Description of the task:
Transcribe the data that follows precisely, omitting nothing.

[Begin Information shown]

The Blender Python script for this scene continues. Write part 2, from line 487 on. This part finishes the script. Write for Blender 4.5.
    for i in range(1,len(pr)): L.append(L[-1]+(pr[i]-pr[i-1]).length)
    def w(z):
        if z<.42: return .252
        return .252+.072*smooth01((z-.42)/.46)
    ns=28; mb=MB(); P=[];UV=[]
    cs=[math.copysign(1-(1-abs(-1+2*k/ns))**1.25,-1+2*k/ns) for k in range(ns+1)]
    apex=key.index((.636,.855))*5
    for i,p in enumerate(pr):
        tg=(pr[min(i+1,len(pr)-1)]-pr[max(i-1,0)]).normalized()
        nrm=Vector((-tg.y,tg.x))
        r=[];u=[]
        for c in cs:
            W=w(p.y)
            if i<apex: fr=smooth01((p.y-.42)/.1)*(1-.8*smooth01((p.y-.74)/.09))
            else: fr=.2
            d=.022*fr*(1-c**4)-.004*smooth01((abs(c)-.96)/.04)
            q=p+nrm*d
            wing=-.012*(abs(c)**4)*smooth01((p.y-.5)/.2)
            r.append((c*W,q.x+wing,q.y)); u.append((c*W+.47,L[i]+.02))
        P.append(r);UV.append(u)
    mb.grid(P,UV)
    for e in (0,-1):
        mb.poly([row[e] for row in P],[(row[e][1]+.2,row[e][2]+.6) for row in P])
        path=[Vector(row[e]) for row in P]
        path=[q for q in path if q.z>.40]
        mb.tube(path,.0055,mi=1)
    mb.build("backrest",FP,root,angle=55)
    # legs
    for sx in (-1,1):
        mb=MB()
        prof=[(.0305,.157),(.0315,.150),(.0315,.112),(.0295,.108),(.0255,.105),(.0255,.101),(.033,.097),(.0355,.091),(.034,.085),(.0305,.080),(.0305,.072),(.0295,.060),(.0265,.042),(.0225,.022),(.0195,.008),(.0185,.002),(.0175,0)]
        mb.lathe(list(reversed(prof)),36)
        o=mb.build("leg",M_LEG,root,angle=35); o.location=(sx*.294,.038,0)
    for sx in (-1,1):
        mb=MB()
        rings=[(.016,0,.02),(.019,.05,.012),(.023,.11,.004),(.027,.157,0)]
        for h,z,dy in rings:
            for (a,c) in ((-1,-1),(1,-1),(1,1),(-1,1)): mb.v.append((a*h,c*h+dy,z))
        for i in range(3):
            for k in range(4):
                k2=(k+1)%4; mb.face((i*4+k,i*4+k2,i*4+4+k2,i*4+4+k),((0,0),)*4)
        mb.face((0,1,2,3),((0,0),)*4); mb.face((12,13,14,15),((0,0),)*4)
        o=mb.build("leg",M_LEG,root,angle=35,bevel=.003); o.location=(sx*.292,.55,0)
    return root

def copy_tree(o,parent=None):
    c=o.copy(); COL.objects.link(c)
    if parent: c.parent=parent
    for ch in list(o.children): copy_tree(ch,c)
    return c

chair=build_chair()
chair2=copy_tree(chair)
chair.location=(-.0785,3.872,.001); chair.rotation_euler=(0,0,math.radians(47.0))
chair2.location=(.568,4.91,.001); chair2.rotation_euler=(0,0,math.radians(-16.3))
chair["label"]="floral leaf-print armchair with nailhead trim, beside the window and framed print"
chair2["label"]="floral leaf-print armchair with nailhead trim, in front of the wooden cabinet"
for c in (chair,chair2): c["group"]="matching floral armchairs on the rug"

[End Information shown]

Answer in full:
The Blender Python script for this scene continues. Write part 2, from line 487 on. This part finishes the script. Write for Blender 4.5.
    for i in range(1,len(pr)): L.append(L[-1]+(pr[i]-pr[i-1]).length)
    def w(z):
        if z<.42: return .252
        return .252+.072*smooth01((z-.42)/.46)
    ns=28; mb=MB(); P=[];UV=[]
    cs=[math.copysign(1-(1-abs(-1+2*k/ns))**1.25,-1+2*k/ns) for k in range(ns+1)]
    apex=key.index((.636,.855))*5
    for i,p in enumerate(pr):
        tg=(pr[min(i+1,len(pr)-1)]-pr[max(i-1,0)]).normalized()
        nrm=Vector((-tg.y,tg.x))
        r=[];u=[]
        for c in cs:
            W=w(p.y)
            if i<apex: fr=smooth01((p.y-.42)/.1)*(1-.8*smooth01((p.y-.74)/.09))
            else: fr=.2
            d=.022*fr*(1-c**4)-.004*smooth01((abs(c)-.96)/.04)
            q=p+nrm*d
            wing=-.012*(abs(c)**4)*smooth01((p.y-.5)/.2)
            r.append((c*W,q.x+wing,q.y)); u.append((c*W+.47,L[i]+.02))
        P.append(r);UV.append(u)
    mb.grid(P,UV)
    for e in (0,-1):
        mb.poly([row[e] for row in P],[(row[e][1]+.2,row[e][2]+.6) for row in P])
        path=[Vector(row[e]) for row in P]
        path=[q for q in path if q.z>.40]
        mb.tube(path,.0055,mi=1)
    mb.build("backrest",FP,root,angle=55)
    # legs
    for sx in (-1,1):
        mb=MB()
        prof=[(.0305,.157),(.0315,.150),(.0315,.112),(.0295,.108),(.0255,.105),(.0255,.101),(.033,.097),(.0355,.091),(.034,.085),(.0305,.080),(.0305,.072),(.0295,.060),(.0265,.042),(.0225,.022),(.0195,.008),(.0185,.002),(.0175,0)]
        mb.lathe(list(reversed(prof)),36)
        o=mb.build("leg",M_LEG,root,angle=35); o.location=(sx*.294,.038,0)
    for sx in (-1,1):
        mb=MB()
        rings=[(.016,0,.02),(.019,.05,.012),(.023,.11,.004),(.027,.157,0)]
        for h,z,dy in rings:
            for (a,c) in ((-1,-1),(1,-1),(1,1),(-1,1)): mb.v.append((a*h,c*h+dy,z))
        for i in range(3):
            for k in range(4):
                k2=(k+1)%4; mb.face((i*4+k,i*4+k2,i*4+4+k2,i*4+4+k),((0,0),)*4)
        mb.face((0,1,2,3),((0,0),)*4); mb.face((12,13,14,15),((0,0),)*4)
        o=mb.build("leg",M_LEG,root,angle=35,bevel=.003); o.location=(sx*.292,.55,0)
    return root

def copy_tree(o,parent=None):
    c=o.copy(); COL.objects.link(c)
    if parent: c.parent=parent
    for ch in list(o.children): copy_tree(ch,c)
    return c

chair=build_chair()
chair2=copy_tree(chair)
chair.location=(-.0785,3.872,.001); chair.rotation_euler=(0,0,math.radians(47.0))
chair2.location=(.568,4.91,.001); chair2.rotation_euler=(0,0,math.radians(-16.3))
chair["label"]="floral leaf-print armchair with nailhead trim, beside the window and framed print"
chair2["label"]="floral leaf-print armchair with nailhead trim, in front of the wooden cabinet"
for c in (chair,chair2): c["group"]="matching floral armchairs on the rug"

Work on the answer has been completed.